On the daily chart below, we can see that BTCUSD has failed to break a strong weekly support now turned resistance on the first try and has rallied back up again to try another shot. The buyers keep finding strong sellers there, and it looks like they will need a strong fundamental catalyst to gain the necessary momentum to breakout.
We can see that there’s a big divergence with the MACD and it’s another bad omen for the buyers in case the sellers take control. Everything will most likely depend on the evolution of the US economic data. As long as that remain strong, Bitcoin will struggle to make new highs, but weak data, on the other hand, should favour it as the market will price rate cuts from the Fed.
On the 4 hour chart below, we can see that we have another big divergence going on. The fact that it’s right at the key resistance makes it an even stronger sell signal but we’ll need to see how the economic data evolves to confirm the signal.
A pullback to the 38.2% Fibonacci retracement level would be a better place for the buyers to pile in and target new highs.
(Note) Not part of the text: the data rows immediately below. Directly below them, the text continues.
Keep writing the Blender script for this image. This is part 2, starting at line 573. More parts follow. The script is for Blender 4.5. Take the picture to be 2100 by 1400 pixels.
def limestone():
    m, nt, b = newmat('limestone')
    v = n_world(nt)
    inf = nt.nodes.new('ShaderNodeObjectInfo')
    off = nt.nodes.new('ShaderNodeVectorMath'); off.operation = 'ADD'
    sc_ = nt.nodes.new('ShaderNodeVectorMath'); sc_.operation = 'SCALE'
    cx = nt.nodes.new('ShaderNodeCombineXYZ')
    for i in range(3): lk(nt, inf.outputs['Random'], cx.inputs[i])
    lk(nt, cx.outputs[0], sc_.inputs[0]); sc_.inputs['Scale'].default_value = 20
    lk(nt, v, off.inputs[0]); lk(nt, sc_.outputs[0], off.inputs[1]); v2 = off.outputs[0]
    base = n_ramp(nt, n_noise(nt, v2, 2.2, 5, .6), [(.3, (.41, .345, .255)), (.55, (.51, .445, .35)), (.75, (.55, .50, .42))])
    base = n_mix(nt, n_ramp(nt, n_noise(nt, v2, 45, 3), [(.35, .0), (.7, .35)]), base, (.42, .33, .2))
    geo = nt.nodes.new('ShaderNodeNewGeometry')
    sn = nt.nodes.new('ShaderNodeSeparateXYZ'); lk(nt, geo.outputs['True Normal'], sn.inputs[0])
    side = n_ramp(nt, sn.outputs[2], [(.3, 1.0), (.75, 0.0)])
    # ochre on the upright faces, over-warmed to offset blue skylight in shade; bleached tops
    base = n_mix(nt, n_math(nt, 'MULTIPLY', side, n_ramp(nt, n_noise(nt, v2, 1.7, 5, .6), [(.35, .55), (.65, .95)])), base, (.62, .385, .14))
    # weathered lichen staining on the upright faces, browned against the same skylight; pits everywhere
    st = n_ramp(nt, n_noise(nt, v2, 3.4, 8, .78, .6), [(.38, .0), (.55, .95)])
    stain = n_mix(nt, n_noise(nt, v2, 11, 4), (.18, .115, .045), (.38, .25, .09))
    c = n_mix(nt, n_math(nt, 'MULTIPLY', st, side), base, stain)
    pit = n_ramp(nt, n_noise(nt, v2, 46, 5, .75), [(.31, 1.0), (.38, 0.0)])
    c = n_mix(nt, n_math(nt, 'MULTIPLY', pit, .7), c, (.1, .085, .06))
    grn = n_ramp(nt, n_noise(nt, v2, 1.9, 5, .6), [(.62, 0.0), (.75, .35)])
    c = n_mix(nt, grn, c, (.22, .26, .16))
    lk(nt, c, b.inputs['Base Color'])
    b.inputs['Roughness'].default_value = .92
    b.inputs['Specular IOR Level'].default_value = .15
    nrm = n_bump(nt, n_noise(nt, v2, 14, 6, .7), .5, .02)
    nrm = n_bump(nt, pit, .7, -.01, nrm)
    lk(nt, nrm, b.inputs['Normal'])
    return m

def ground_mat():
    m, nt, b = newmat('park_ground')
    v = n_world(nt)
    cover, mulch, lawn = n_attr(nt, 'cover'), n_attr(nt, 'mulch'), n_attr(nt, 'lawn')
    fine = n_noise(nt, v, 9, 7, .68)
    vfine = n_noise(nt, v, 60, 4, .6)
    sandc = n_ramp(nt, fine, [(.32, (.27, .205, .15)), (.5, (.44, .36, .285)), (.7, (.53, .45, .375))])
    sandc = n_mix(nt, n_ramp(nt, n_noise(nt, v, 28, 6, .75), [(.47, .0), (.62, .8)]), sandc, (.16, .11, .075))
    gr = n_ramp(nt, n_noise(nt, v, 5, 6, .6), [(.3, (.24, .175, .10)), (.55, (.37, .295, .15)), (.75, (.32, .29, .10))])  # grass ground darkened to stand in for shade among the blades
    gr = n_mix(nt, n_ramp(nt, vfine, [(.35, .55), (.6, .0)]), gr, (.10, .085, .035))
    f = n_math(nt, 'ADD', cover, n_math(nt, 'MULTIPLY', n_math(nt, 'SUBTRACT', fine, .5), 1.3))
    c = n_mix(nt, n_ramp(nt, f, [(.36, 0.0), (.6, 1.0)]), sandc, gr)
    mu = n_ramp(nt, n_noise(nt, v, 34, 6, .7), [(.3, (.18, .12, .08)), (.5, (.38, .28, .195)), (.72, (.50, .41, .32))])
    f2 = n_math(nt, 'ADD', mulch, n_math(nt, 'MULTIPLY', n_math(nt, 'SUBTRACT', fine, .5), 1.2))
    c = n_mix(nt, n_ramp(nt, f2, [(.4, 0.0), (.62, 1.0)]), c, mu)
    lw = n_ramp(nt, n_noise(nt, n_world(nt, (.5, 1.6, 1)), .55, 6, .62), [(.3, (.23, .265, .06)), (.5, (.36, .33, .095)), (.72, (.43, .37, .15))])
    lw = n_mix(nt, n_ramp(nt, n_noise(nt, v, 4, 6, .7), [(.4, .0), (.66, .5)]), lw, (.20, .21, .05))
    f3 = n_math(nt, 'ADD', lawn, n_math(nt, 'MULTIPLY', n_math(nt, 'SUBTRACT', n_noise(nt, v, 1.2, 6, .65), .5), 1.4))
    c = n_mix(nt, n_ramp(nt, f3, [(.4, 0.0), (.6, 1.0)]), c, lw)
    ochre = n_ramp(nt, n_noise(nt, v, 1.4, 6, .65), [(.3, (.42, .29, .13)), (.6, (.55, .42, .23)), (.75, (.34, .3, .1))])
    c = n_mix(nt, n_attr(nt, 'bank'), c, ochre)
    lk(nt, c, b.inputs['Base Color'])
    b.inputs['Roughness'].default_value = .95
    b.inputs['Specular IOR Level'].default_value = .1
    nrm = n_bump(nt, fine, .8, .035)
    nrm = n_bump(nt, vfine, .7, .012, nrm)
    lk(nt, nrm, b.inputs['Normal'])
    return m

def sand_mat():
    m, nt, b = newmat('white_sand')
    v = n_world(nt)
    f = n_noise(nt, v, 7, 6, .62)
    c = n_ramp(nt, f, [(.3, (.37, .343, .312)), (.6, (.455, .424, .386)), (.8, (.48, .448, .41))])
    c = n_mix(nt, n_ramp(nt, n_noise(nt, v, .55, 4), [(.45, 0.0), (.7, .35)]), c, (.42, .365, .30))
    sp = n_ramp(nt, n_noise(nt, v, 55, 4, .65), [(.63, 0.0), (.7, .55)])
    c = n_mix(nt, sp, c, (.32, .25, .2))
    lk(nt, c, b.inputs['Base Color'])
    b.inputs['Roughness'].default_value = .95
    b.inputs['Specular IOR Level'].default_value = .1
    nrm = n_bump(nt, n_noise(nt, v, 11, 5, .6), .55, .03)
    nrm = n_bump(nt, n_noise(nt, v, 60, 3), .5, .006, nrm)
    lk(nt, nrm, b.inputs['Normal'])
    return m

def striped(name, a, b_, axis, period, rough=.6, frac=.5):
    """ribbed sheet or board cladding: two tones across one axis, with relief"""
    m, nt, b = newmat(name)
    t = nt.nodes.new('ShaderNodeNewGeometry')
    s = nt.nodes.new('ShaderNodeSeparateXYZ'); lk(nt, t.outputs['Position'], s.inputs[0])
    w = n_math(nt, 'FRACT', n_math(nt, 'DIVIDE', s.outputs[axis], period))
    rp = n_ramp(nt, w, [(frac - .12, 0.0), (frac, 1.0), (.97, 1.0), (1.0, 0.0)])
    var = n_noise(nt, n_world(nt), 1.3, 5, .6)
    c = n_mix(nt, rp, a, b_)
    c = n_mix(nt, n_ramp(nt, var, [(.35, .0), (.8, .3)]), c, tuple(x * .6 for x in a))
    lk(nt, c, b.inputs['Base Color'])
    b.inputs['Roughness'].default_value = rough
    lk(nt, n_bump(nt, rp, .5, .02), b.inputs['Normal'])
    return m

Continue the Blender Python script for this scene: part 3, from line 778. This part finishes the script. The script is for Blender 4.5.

On the 1 hour chart below, we can see that the market is stuck in a range between the support at 26600 and the resistance at 28900. The best strategy here would be to sit out and wait for a clear breakout supported by a fundamental catalyst, but one can also “play the range” selling at resistance and buying at support.
Conservative sellers may want to wait for a break below the 28140 support before piling in and targeting the bottom of the range. The buyers, on the other hand, may lean on that 28140 support to try a breakout.